> Direction
Begin at the first line below and copy each line exactly, ending with the line where "def PZ(py,Y): return EYE+(HY-py)*Y/F" appears.

> Data block

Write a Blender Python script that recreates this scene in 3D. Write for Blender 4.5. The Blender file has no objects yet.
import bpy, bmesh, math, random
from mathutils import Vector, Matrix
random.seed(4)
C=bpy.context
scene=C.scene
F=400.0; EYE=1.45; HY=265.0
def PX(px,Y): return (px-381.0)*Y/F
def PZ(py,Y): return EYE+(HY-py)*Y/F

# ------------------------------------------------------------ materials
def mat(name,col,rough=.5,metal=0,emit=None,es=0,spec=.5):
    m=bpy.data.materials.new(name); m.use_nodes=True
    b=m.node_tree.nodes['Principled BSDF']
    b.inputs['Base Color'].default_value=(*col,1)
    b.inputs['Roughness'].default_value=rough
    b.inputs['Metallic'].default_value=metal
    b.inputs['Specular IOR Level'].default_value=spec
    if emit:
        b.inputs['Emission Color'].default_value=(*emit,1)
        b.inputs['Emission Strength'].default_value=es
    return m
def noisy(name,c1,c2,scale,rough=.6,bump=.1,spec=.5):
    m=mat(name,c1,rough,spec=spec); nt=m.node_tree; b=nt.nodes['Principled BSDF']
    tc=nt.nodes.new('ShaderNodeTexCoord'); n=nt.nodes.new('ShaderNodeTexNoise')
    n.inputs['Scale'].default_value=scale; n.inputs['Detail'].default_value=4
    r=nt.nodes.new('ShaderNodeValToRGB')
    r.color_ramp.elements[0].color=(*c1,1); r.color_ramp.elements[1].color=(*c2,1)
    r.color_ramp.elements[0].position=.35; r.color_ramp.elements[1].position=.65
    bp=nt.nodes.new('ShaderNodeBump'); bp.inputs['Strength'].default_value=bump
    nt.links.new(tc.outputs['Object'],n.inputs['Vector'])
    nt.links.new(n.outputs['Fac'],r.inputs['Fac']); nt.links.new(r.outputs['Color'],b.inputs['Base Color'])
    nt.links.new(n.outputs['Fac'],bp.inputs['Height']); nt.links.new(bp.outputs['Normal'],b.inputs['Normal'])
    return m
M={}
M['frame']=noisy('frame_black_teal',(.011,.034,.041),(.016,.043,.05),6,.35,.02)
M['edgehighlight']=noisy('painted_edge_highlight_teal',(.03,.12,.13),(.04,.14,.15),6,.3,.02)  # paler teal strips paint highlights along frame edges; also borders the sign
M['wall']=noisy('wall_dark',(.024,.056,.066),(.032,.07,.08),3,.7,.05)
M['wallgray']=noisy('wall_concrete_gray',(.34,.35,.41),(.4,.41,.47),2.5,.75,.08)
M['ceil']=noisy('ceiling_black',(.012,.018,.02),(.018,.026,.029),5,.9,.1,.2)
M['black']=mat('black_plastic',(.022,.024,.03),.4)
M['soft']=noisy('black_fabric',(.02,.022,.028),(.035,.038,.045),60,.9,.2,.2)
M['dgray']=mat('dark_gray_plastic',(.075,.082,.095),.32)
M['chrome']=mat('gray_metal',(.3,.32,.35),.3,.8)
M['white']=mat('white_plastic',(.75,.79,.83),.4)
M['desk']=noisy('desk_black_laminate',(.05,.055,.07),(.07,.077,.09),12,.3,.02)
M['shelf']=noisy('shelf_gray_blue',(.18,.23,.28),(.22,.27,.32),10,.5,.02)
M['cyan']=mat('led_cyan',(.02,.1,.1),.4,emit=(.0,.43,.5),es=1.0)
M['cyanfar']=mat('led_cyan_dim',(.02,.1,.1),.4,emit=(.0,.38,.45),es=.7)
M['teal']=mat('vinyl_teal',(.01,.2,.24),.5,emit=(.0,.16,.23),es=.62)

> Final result
Write a Blender Python script that recreates this scene in 3D. Write for Blender 4.5. The Blender file has no objects yet.
import bpy, bmesh, math, random
from mathutils import Vector, Matrix
random.seed(4)
C=bpy.context
scene=C.scene
F=400.0; EYE=1.45; HY=265.0
def PX(px,Y): return (px-381.0)*Y/F
def PZ(py,Y): return EYE+(HY-py)*Y/F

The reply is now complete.